Exercise requirements: Retype the whole listing verbatim and keep the pictures out of it.

-- START OF Data shown --

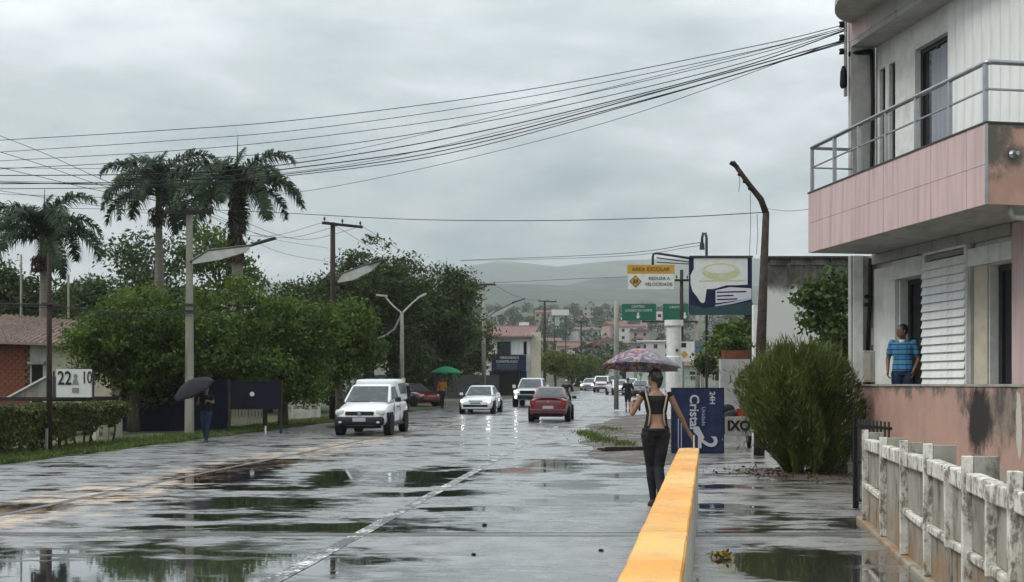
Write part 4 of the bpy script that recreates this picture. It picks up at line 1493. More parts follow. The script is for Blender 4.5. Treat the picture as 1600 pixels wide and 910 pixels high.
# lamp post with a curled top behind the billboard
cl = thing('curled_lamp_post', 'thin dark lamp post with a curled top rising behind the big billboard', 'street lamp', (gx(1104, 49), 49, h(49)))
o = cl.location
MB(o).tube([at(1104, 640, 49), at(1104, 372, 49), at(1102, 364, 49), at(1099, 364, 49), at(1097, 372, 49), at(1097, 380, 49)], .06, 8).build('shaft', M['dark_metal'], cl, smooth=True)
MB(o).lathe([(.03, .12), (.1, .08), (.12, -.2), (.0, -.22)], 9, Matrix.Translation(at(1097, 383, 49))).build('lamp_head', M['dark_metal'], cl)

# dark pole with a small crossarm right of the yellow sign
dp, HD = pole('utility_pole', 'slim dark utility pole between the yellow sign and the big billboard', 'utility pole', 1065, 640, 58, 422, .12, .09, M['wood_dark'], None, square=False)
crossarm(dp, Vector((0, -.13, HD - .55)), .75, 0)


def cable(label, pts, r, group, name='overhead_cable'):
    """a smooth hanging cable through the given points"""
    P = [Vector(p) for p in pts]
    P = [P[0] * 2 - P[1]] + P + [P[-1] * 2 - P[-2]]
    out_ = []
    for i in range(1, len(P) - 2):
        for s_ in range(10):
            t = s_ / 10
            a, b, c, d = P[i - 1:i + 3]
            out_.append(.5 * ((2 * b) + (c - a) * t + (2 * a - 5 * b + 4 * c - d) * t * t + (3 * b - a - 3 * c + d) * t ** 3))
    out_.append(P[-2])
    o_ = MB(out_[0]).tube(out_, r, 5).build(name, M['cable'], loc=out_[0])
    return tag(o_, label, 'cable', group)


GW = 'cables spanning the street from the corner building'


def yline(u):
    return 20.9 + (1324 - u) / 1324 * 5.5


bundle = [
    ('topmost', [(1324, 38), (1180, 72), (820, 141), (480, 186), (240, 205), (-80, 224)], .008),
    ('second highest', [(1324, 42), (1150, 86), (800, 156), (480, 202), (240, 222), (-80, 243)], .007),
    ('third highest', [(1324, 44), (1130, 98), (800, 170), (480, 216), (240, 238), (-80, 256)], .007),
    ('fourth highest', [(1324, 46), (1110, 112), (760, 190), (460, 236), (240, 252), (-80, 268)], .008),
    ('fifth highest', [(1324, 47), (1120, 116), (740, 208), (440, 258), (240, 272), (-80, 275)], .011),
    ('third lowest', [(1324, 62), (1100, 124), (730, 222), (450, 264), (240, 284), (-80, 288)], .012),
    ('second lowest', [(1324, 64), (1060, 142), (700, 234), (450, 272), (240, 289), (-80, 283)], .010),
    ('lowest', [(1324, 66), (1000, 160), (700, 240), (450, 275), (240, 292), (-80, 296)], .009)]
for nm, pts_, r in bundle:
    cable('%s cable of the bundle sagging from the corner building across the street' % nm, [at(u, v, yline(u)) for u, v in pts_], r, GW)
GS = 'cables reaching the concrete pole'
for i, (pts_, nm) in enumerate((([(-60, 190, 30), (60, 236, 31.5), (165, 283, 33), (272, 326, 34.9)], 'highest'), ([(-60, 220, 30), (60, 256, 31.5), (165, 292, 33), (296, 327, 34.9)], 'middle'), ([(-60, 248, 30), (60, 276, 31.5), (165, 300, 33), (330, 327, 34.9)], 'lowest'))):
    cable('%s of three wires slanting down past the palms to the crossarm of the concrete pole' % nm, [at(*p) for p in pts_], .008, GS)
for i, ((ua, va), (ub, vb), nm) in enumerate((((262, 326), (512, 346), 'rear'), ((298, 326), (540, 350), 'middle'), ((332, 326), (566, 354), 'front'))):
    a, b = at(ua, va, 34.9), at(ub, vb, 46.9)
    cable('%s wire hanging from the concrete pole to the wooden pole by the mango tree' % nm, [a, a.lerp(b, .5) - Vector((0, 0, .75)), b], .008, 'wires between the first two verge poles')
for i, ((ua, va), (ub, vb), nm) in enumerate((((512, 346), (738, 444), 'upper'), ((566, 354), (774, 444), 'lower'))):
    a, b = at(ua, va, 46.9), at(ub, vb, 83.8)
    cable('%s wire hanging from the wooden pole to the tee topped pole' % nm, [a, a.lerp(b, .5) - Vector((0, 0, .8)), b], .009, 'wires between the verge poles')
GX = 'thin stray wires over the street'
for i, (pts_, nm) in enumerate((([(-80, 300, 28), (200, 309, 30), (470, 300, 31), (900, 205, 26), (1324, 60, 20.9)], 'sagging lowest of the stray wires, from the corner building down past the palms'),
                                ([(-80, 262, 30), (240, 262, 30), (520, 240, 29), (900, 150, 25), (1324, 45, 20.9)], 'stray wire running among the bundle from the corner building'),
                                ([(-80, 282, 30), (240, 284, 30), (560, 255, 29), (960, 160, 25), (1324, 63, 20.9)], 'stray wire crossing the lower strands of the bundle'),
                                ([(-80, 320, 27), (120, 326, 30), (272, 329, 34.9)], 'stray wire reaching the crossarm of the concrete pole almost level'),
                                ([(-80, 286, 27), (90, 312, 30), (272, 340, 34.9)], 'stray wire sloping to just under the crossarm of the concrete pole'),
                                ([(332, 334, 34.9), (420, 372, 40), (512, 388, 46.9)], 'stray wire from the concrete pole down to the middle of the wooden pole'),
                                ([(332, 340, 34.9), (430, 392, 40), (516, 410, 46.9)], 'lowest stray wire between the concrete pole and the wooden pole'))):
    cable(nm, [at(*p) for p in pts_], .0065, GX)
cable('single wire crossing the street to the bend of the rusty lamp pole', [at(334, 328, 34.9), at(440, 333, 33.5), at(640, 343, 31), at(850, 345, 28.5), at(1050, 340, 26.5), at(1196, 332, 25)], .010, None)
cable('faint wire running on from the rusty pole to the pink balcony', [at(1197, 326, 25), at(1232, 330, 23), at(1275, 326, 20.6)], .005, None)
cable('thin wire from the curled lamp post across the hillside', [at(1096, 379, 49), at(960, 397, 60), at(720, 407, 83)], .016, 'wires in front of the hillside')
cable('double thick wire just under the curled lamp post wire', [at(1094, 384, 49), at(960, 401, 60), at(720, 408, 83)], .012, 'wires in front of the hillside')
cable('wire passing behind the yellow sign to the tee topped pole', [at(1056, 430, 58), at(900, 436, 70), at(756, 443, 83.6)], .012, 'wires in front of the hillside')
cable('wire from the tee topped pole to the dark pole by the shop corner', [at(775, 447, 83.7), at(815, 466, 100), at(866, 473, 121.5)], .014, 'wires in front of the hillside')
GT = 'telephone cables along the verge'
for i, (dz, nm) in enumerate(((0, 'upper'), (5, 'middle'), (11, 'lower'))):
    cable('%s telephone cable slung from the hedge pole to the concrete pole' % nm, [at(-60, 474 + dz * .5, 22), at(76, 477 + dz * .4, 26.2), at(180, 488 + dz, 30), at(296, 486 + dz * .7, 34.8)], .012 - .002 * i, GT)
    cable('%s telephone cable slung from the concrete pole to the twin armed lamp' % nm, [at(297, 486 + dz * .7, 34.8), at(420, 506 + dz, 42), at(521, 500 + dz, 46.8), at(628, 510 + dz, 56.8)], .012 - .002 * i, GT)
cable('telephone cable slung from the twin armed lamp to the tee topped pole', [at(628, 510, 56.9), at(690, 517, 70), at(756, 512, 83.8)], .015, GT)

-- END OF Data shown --

Task answer:
Write part 4 of the bpy script that recreates this picture. It picks up at line 1493. More parts follow. The script is for Blender 4.5. Treat the picture as 1600 pixels wide and 910 pixels high.
# lamp post with a curled top behind the billboard
cl = thing('curled_lamp_post', 'thin dark lamp post with a curled top rising behind the big billboard', 'street lamp', (gx(1104, 49), 49, h(49)))
o = cl.location
MB(o).tube([at(1104, 640, 49), at(1104, 372, 49), at(1102, 364, 49), at(1099, 364, 49), at(1097, 372, 49), at(1097, 380, 49)], .06, 8).build('shaft', M['dark_metal'], cl, smooth=True)
MB(o).lathe([(.03, .12), (.1, .08), (.12, -.2), (.0, -.22)], 9, Matrix.Translation(at(1097, 383, 49))).build('lamp_head', M['dark_metal'], cl)

# dark pole with a small crossarm right of the yellow sign
dp, HD = pole('utility_pole', 'slim dark utility pole between the yellow sign and the big billboard', 'utility pole', 1065, 640, 58, 422, .12, .09, M['wood_dark'], None, square=False)
crossarm(dp, Vector((0, -.13, HD - .55)), .75, 0)


def cable(label, pts, r, group, name='overhead_cable'):
    """a smooth hanging cable through the given points"""
    P = [Vector(p) for p in pts]
    P = [P[0] * 2 - P[1]] + P + [P[-1] * 2 - P[-2]]
    out_ = []
    for i in range(1, len(P) - 2):
        for s_ in range(10):
            t = s_ / 10
            a, b, c, d = P[i - 1:i + 3]
            out_.append(.5 * ((2 * b) + (c - a) * t + (2 * a - 5 * b + 4 * c - d) * t * t + (3 * b - a - 3 * c + d) * t ** 3))
    out_.append(P[-2])
    o_ = MB(out_[0]).tube(out_, r, 5).build(name, M['cable'], loc=out_[0])
    return tag(o_, label, 'cable', group)


GW = 'cables spanning the street from the corner building'


def yline(u):
    return 20.9 + (1324 - u) / 1324 * 5.5


bundle = [
    ('topmost', [(1324, 38), (1180, 72), (820, 141), (480, 186), (240, 205), (-80, 224)], .008),
    ('second highest', [(1324, 42), (1150, 86), (800, 156), (480, 202), (240, 222), (-80, 243)], .007),
    ('third highest', [(1324, 44), (1130, 98), (800, 170), (480, 216), (240, 238), (-80, 256)], .007),
    ('fourth highest', [(1324, 46), (1110, 112), (760, 190), (460, 236), (240, 252), (-80, 268)], .008),
    ('fifth highest', [(1324, 47), (1120, 116), (740, 208), (440, 258), (240, 272), (-80, 275)], .011),
    ('third lowest', [(1324, 62), (1100, 124), (730, 222), (450, 264), (240, 284), (-80, 288)], .012),
    ('second lowest', [(1324, 64), (1060, 142), (700, 234), (450, 272), (240, 289), (-80, 283)], .010),
    ('lowest', [(1324, 66), (1000, 160), (700, 240), (450, 275), (240, 292), (-80, 296)], .009)]
for nm, pts_, r in bundle:
    cable('%s cable of the bundle sagging from the corner building across the street' % nm, [at(u, v, yline(u)) for u, v in pts_], r, GW)
GS = 'cables reaching the concrete pole'
for i, (pts_, nm) in enumerate((([(-60, 190, 30), (60, 236, 31.5), (165, 283, 33), (272, 326, 34.9)], 'highest'), ([(-60, 220, 30), (60, 256, 31.5), (165, 292, 33), (296, 327, 34.9)], 'middle'), ([(-60, 248, 30), (60, 276, 31.5), (165, 300, 33), (330, 327, 34.9)], 'lowest'))):
    cable('%s of three wires slanting down past the palms to the crossarm of the concrete pole' % nm, [at(*p) for p in pts_], .008, GS)
for i, ((ua, va), (ub, vb), nm) in enumerate((((262, 326), (512, 346), 'rear'), ((298, 326), (540, 350), 'middle'), ((332, 326), (566, 354), 'front'))):
    a, b = at(ua, va, 34.9), at(ub, vb, 46.9)
    cable('%s wire hanging from the concrete pole to the wooden pole by the mango tree' % nm, [a, a.lerp(b, .5) - Vector((0, 0, .75)), b], .008, 'wires between the first two verge poles')
for i, ((ua, va), (ub, vb), nm) in enumerate((((512, 346), (738, 444), 'upper'), ((566, 354), (774, 444), 'lower'))):
    a, b = at(ua, va, 46.9), at(ub, vb, 83.8)
    cable('%s wire hanging from the wooden pole to the tee topped pole' % nm, [a, a.lerp(b, .5) - Vector((0, 0, .8)), b], .009, 'wires between the verge poles')
GX = 'thin stray wires over the street'
for i, (pts_, nm) in enumerate((([(-80, 300, 28), (200, 309, 30), (470, 300, 31), (900, 205, 26), (1324, 60, 20.9)], 'sagging lowest of the stray wires, from the corner building down past the palms'),
                                ([(-80, 262, 30), (240, 262, 30), (520, 240, 29), (900, 150, 25), (1324, 45, 20.9)], 'stray wire running among the bundle from the corner building'),
                                ([(-80, 282, 30), (240, 284, 30), (560, 255, 29), (960, 160, 25), (1324, 63, 20.9)], 'stray wire crossing the lower strands of the bundle'),
                                ([(-80, 320, 27), (120, 326, 30), (272, 329, 34.9)], 'stray wire reaching the crossarm of the concrete pole almost level'),
                                ([(-80, 286, 27), (90, 312, 30), (272, 340, 34.9)], 'stray wire sloping to just under the crossarm of the concrete pole'),
                                ([(332, 334, 34.9), (420, 372, 40), (512, 388, 46.9)], 'stray wire from the concrete pole down to the middle of the wooden pole'),
                                ([(332, 340, 34.9), (430, 392, 40), (516, 410, 46.9)], 'lowest stray wire between the concrete pole and the wooden pole'))):
    cable(nm, [at(*p) for p in pts_], .0065, GX)
cable('single wire crossing the street to the bend of the rusty lamp pole', [at(334, 328, 34.9), at(440, 333, 33.5), at(640, 343, 31), at(850, 345, 28.5), at(1050, 340, 26.5), at(1196, 332, 25)], .010, None)
cable('faint wire running on from the rusty pole to the pink balcony', [at(1197, 326, 25), at(1232, 330, 23), at(1275, 326, 20.6)], .005, None)
cable('thin wire from the curled lamp post across the hillside', [at(1096, 379, 49), at(960, 397, 60), at(720, 407, 83)], .016, 'wires in front of the hillside')
cable('double thick wire just under the curled lamp post wire', [at(1094, 384, 49), at(960, 401, 60), at(720, 408, 83)], .012, 'wires in front of the hillside')
cable('wire passing behind the yellow sign to the tee topped pole', [at(1056, 430, 58), at(900, 436, 70), at(756, 443, 83.6)], .012, 'wires in front of the hillside')
cable('wire from the tee topped pole to the dark pole by the shop corner', [at(775, 447, 83.7), at(815, 466, 100), at(866, 473, 121.5)], .014, 'wires in front of the hillside')
GT = 'telephone cables along the verge'
for i, (dz, nm) in enumerate(((0, 'upper'), (5, 'middle'), (11, 'lower'))):
    cable('%s telephone cable slung from the hedge pole to the concrete pole' % nm, [at(-60, 474 + dz * .5, 22), at(76, 477 + dz * .4, 26.2), at(180, 488 + dz, 30), at(296, 486 + dz * .7, 34.8)], .012 - .002 * i, GT)
    cable('%s telephone cable slung from the concrete pole to the twin armed lamp' % nm, [at(297, 486 + dz * .7, 34.8), at(420, 506 + dz, 42), at(521, 500 + dz, 46.8), at(628, 510 + dz, 56.8)], .012 - .002 * i, GT)
cable('telephone cable slung from the twin armed lamp to the tee topped pole', [at(628, 510, 56.9), at(690, 517, 70), at(756, 512, 83.8)], .015, GT)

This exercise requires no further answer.